Show all lines that include the string "picture"; copy each one.

------ LISTING ------

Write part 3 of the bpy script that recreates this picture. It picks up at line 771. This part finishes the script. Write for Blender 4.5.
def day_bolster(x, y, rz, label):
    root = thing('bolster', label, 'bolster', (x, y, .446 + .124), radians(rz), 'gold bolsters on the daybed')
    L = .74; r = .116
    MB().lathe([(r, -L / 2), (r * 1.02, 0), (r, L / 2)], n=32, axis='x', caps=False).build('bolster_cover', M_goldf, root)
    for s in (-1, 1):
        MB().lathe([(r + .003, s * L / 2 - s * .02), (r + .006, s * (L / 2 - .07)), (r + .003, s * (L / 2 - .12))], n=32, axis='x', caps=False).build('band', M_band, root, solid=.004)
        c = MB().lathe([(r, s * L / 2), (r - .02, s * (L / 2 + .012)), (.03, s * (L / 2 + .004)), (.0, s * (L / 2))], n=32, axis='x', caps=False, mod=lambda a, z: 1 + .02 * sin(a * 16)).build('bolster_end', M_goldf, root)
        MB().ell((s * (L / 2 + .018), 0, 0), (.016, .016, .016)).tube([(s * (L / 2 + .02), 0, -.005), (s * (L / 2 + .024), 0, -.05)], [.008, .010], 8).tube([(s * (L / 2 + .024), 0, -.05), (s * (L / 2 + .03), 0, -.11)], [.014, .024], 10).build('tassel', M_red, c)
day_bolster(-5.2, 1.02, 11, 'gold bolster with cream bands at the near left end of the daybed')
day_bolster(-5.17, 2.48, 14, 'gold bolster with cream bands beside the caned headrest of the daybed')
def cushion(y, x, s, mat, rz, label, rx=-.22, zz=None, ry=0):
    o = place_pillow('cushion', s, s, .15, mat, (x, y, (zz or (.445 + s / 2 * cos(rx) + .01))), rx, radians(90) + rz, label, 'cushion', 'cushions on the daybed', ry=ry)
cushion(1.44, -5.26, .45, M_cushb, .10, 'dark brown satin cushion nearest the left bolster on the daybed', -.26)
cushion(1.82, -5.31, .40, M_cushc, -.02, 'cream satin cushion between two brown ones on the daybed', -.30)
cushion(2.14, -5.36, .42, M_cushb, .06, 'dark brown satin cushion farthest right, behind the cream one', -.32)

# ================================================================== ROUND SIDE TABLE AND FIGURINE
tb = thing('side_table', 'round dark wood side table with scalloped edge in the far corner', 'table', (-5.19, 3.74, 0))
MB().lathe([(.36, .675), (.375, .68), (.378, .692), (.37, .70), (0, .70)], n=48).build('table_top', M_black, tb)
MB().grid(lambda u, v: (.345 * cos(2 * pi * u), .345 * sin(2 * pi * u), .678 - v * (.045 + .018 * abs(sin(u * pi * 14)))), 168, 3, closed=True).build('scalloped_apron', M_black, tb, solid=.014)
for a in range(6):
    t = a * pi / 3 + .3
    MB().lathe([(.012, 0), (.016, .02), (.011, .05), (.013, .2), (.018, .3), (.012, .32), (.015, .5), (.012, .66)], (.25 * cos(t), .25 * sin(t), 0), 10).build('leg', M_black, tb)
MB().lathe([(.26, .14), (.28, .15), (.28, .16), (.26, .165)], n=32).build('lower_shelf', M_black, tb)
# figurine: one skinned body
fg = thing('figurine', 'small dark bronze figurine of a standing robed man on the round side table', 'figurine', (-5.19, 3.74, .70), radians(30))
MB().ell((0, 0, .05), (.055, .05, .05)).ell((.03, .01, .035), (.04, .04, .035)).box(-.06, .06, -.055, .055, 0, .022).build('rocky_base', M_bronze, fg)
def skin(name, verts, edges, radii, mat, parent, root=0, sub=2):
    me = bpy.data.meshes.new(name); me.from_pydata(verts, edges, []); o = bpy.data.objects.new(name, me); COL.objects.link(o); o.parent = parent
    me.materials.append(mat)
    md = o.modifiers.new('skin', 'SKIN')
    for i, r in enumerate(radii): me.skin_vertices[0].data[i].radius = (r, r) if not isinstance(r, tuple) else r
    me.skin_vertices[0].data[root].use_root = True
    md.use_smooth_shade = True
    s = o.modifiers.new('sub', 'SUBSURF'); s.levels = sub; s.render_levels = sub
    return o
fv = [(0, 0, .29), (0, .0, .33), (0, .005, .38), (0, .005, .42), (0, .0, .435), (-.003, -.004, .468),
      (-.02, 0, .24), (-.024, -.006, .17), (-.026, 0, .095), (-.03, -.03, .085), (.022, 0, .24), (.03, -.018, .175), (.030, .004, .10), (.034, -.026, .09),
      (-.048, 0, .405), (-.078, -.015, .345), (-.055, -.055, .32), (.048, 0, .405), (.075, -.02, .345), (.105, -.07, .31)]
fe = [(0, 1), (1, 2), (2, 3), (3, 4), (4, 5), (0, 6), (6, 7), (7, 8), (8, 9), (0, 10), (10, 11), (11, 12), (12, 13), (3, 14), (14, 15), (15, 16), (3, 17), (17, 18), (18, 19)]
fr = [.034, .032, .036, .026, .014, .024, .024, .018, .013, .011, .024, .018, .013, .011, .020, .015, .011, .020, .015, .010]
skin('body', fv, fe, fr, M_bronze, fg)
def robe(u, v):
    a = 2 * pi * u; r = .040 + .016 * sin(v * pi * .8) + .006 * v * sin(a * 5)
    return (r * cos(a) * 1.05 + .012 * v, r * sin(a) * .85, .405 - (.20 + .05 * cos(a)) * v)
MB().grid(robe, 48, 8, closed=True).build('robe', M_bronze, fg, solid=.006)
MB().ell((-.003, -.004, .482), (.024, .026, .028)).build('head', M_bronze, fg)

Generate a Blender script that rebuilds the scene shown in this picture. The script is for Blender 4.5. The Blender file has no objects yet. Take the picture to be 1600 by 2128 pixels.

------

*FINAL RESULT:*
Write part 3 of the bpy script that recreates this picture. It picks up at line 771. This part finishes the script. Write for Blender 4.5.
Generate a Blender script that rebuilds the scene shown in this picture. The script is for Blender 4.5. The Blender file has no objects yet. Take the picture to be 1600 by 2128 pixels.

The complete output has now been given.